Corporate Team Building Fundamentals: the Wingman Concept


Everyone Needs A Wingman In Combat and in Business

Mutual support, what military teams call the “Wingman” concept, is a collection of teamwork principles that have proven to be highly effective in corporate team building. Mutual support is less about an action item on a checklist as it is a shared “mindfulness” present in each member of the team. This shared mindfulness helps team members remained focused on the mission objective and on the team as a whole, enabling individuals to quickly identify and address productivity-draining Task Saturation. Stay on track throughout the execution phase by focusing on these easy-to-remember concepts–Attitude, Altitude, and Aptitude.

Members of High Performing Teams Support Each Other


Attitude is about mindfulness of self, team, and environment. It’s a personal commitment to assisting your teammates in accomplishing the mission objective and maintaining the team’s, and your own, Situational AwarenessSM, or “SA”. SA is the awareness an individual has of the interconnected actions, the effects of those actions, and how they must be orchestrated on a daily basis. Without a high degree of SA, team members do not possess an image of reality that will empower them to make good choices, take positive actions, or support others in executing toward goals and building high performance teams.

In aviation, attitude refers to an aircraft’s complex relation to its surroundings. Likewise, attitude also relates to an individual’s personal responsibilities to developing and maintaining SA within the team. SA failures occur every day in every kind of organization. You can likely recall an occasion or two when obvious threats to mission success emerged that no one seemed to notice until it was too late, or when someone had knowledge of a threat but was reluctant to draw attention to it or simply assumed others already knew about it. Attitude is as much a personal commitment to building good team SA as it is to building personal SA.


Altitude is a slightly more obvious aviation analogy. A military jet fighter at 30,000 feet is fully mission capable. The pilot can do all the things he or she needs to do to carry out their mission. At 3000 feet, the pilot must increase efforts to avoid hitting the ground, having a negative impact on the pilot’s mission capability as they now have to begin focusing attention there. Below 1000, attention is diverted from all areas that do not immediately serve to prevent hitting the ground. At this point, the pilot has become “mission incapable.” This demonstrates two phenomena:

When we become Task Saturated, we become less effective. We can only respond to those issues that are immediately present or pose an imminent demand or danger.

Functioning at low altitude degrades SA. The closer the fighter jet is to the ground, the less the pilot can see of his environment. He or she will need to gain altitude before regaining a vantage point on the current environment or “image of reality.”

Becoming Task Saturated at a low altitude is not uncommon and can even be unavoidable at times. It’s tough to overcome Task Saturation and gain altitude as an individual, but as discussed above, an individual is not a team. If one team member is flying at 1000 feet, what about the other team members that are flying at 30,000 feet? Those team members have a greater mission capability and a better view and should offer assistance to team members at 1000 feet for the betterment of the whole team. This creates a team that performs at a higher level as it is functioning to support each member in order to create and maintain successful teams.
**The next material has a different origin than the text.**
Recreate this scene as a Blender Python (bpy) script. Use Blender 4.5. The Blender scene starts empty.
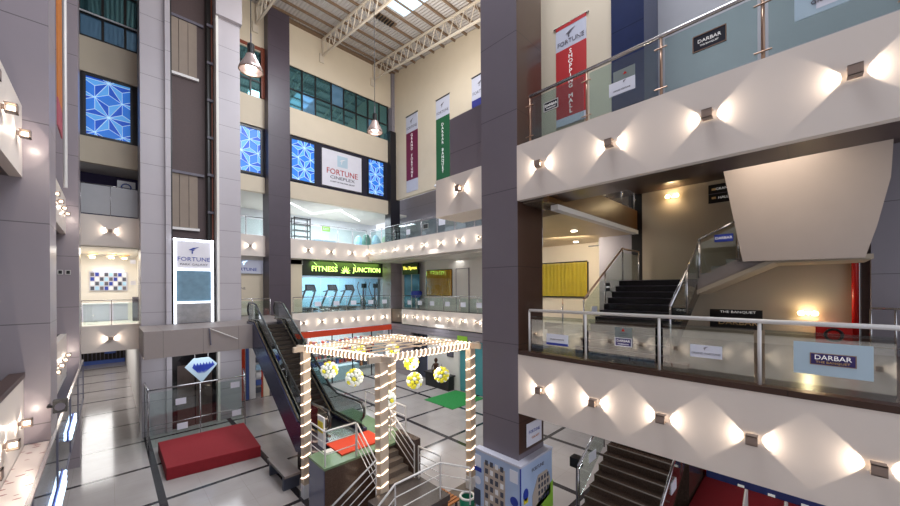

When you find yourself in a foreign environment, one might tend to lean toward caution as you become adjusted to your surroundings. After a short while, you become more comfortable and less cautious–which can have a lasting, negative impact on your mission. Once focus and attention to detail subside in a relatively unknown environment, the initial caution that compensated for your lack of experience or skill in that realm is no longer sufficient and you risk mission success.

Where might this issue be occurring in your organization? Where is the notional “Aptitude” level below the level of skill and experience? Aptitude issues can be remedied through mindfulness and training around these concepts.

Successful Teams Have to be Built, and That Takes Time

Build Mutual Support and You’re Half-Way There

It’s all about being a good “Wingman”–mission first, team always, self last. A team member that puts the team’s success before their own shows the individual leadership qualities that comprise a high-performing team. If you can build Mutual Support within your team, you’ve won 50% of the fight.